--- Begin ---

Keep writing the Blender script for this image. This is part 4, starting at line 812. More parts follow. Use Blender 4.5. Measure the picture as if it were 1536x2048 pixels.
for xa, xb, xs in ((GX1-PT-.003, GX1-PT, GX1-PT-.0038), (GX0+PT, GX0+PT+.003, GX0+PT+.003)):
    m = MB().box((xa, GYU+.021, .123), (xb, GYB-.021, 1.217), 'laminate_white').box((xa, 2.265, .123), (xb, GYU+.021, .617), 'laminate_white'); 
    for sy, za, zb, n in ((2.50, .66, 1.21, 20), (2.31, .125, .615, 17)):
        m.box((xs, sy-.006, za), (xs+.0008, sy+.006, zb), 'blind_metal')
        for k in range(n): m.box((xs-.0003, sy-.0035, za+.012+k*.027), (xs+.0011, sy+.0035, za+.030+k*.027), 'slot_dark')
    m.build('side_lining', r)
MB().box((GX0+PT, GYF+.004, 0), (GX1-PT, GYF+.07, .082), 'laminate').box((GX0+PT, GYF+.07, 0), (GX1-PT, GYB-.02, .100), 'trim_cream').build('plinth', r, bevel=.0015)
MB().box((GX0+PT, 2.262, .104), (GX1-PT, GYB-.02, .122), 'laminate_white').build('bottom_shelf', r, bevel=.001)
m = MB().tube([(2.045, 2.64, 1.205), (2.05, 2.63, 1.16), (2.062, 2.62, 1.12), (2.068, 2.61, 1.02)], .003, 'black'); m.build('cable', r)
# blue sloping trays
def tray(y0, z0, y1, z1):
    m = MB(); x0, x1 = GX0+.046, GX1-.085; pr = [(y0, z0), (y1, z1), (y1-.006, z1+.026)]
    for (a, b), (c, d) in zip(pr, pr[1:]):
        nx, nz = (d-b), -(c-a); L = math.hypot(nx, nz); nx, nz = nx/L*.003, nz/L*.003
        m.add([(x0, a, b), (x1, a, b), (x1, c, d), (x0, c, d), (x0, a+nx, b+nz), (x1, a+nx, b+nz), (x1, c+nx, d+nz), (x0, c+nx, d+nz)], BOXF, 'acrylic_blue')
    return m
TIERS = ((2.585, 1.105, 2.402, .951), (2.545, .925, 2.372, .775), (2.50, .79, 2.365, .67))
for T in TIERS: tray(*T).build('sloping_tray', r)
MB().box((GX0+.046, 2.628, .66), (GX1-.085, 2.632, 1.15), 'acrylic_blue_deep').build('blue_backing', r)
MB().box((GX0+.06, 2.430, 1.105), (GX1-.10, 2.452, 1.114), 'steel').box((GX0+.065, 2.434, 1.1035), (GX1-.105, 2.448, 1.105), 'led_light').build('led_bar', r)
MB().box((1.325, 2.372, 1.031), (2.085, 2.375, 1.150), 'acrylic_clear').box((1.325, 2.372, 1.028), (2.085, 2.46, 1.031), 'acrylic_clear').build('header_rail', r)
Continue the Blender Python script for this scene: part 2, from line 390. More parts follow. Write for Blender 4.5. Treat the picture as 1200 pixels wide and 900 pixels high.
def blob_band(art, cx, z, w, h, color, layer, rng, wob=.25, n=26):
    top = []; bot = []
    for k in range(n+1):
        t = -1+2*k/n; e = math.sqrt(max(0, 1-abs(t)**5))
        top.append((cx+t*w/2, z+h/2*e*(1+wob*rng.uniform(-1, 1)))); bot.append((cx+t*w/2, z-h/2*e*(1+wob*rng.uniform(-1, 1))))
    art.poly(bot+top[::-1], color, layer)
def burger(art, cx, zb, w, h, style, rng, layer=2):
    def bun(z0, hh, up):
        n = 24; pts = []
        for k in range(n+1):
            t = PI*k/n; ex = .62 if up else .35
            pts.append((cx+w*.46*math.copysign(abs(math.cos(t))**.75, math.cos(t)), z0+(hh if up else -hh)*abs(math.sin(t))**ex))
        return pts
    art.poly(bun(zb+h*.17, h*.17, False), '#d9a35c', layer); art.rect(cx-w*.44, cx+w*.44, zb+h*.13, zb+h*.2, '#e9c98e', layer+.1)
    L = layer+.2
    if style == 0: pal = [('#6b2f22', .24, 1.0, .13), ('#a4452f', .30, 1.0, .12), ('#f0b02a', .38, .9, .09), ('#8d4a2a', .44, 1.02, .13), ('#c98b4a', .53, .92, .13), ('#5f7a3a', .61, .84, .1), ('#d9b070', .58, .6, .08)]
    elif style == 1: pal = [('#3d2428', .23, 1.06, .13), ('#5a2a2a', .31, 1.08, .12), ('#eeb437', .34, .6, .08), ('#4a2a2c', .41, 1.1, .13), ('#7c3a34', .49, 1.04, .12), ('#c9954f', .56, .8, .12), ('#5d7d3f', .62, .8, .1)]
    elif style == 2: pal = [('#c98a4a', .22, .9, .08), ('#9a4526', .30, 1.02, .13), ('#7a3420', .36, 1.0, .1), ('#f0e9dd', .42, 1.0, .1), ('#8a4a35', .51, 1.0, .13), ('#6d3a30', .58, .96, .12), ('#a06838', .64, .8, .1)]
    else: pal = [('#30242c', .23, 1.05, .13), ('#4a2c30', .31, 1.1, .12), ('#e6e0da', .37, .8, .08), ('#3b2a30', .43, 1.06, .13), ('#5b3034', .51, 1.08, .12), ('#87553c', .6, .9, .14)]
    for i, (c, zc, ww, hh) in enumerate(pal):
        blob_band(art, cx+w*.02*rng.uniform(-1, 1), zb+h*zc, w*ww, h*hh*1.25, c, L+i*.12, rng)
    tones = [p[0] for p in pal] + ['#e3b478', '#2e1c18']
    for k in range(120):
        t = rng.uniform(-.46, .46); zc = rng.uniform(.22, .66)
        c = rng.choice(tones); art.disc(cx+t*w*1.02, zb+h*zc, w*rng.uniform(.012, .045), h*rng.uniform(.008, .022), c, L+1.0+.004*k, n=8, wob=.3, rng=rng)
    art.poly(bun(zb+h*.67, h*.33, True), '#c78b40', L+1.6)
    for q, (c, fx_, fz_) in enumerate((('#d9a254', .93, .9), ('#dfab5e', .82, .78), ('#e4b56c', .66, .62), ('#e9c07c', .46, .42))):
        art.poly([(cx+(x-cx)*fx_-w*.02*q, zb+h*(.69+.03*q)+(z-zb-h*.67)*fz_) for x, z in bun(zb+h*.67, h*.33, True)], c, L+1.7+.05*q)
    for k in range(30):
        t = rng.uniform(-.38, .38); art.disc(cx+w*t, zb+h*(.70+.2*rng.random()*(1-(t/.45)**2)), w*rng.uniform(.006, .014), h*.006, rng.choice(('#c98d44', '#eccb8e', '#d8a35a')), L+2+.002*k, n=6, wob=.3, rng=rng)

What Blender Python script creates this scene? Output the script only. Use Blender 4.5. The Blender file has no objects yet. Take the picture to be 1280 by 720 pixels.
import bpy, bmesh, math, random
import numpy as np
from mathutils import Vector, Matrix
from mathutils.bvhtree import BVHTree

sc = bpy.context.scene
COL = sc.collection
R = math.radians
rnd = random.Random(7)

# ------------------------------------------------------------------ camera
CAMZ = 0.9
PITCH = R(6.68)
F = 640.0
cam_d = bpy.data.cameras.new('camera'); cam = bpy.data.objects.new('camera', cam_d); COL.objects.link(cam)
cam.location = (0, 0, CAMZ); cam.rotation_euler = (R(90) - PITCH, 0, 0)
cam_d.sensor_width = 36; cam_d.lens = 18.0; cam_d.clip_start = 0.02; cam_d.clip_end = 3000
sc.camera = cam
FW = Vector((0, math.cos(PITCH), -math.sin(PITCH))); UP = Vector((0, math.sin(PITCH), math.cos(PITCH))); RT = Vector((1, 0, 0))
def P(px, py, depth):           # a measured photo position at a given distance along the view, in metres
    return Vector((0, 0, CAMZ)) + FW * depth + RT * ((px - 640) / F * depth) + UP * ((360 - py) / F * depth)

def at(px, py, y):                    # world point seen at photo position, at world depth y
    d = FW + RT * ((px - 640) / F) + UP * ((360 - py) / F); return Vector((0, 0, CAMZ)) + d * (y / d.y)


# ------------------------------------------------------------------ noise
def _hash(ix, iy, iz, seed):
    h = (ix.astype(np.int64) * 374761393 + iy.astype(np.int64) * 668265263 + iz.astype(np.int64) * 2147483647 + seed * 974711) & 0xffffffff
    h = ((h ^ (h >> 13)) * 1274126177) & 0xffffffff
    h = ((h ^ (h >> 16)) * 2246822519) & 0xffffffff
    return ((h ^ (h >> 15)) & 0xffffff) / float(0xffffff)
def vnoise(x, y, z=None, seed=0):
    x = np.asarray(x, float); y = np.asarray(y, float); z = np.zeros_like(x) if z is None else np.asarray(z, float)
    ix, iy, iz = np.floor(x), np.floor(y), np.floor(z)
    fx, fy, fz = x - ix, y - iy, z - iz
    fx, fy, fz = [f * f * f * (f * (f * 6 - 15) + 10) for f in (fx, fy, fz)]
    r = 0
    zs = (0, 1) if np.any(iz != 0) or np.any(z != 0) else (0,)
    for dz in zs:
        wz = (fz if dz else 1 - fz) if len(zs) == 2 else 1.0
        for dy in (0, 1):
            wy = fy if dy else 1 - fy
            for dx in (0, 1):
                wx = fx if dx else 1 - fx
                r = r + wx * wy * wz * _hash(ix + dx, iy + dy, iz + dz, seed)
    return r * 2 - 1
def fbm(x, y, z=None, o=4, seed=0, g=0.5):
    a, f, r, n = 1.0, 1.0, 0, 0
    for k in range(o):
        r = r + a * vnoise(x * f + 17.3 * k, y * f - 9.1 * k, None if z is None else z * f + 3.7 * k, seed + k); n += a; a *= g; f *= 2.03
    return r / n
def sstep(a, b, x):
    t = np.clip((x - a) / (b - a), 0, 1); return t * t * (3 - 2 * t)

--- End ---

EXERCISE:
Give solely the number of lines in the data that contain the string "pixels".

RESULT OF THE EXERCISE:
3